Dear Editor,
Because we are at a critical juncture for the progress of democracy, I feel impelled to express plainly a view that risks alienating people who have always been polite to me. My analysis of the failure of Guyanese politics makes me identify two wrongs. First, the paramountcy of the party. Secondly, the misuse of power thus derived for material greed, in a culture dominated by vulgar materialism.
For a dozen years I have lived in Lethem, a small community where everybody knows everybody’s business. The more prominent the person, the more his actions are scrutinized and exposed. Through the press and other information, I can see that other communities too are aware of many instances of misuse of public position, ordered or tolerated by higher power, for dishonest gain from public funds. All of us let it happen, and few have the courage to protest.
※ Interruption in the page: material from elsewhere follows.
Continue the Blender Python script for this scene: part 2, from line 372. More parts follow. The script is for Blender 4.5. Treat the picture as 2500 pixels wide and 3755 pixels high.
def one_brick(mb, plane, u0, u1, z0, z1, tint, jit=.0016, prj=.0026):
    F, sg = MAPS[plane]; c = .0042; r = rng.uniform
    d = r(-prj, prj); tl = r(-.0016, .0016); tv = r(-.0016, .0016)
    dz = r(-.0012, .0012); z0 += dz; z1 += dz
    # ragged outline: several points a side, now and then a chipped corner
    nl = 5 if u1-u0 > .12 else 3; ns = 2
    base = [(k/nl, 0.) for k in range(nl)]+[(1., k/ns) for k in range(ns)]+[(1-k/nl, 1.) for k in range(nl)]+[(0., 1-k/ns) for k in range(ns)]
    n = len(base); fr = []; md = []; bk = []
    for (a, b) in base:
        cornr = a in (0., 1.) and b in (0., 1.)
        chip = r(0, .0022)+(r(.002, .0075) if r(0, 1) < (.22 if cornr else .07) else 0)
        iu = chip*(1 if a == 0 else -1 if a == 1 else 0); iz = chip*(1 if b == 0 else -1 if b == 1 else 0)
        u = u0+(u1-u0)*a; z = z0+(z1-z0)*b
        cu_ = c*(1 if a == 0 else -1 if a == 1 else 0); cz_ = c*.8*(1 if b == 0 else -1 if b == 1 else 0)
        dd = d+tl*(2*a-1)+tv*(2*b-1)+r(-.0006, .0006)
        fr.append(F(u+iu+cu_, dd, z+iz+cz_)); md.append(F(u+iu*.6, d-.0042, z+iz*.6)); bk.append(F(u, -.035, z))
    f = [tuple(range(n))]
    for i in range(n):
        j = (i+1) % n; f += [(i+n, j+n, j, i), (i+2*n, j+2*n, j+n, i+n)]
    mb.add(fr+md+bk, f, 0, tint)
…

So the situation in my hometown reflects almost the whole country. The Chairman of our National Democratic Council is a basically honourable person who is not following party lines when he says the council was elected to represent all the citizens of the Region, to make regional policy for implemention by the regional administration. The head of that administration, appointed by the central government ministry, feels he has to protect the Region’s share of national funding by carrying out policies dictated by central government. He doesn’t think he needs to explain anything to the people he governs, for his commanding personality will overcome any shadows from his past record or his current performance.
But both men understand that they owe their positions to party politics, and they know no other framework for exercising the power the people’s votes gave them.
To keep their positions, they feel, they have to carry on a political style which is all about fighting down the other party, even at the expense of ordinary people’s interests. And they both have to make the best living they can, and show success by worldly standards.
Why do we accept a system and a style of governance that is so clearly leading us downhill? Is it because we all seem condemned to an unending hustle to get by, if necessary at the expense of our fellow-citizens. And, in case it matters, at the expense of principles that are to most of us today only forgotten relics of a bygone age. How do we get out of this vortex? Do we want to – and if we want to, how can we – bring about the paramountcy of the common good?
It’s too late to address the voters about the elections, for most will vote along party lines anyway. Can we nevertheless hope that the voters, after the elections, will take their part in local – and ultimately national – governance, and insist on their direct role in decision-making that affects the daily lives of all of us. The alternative is plain to see.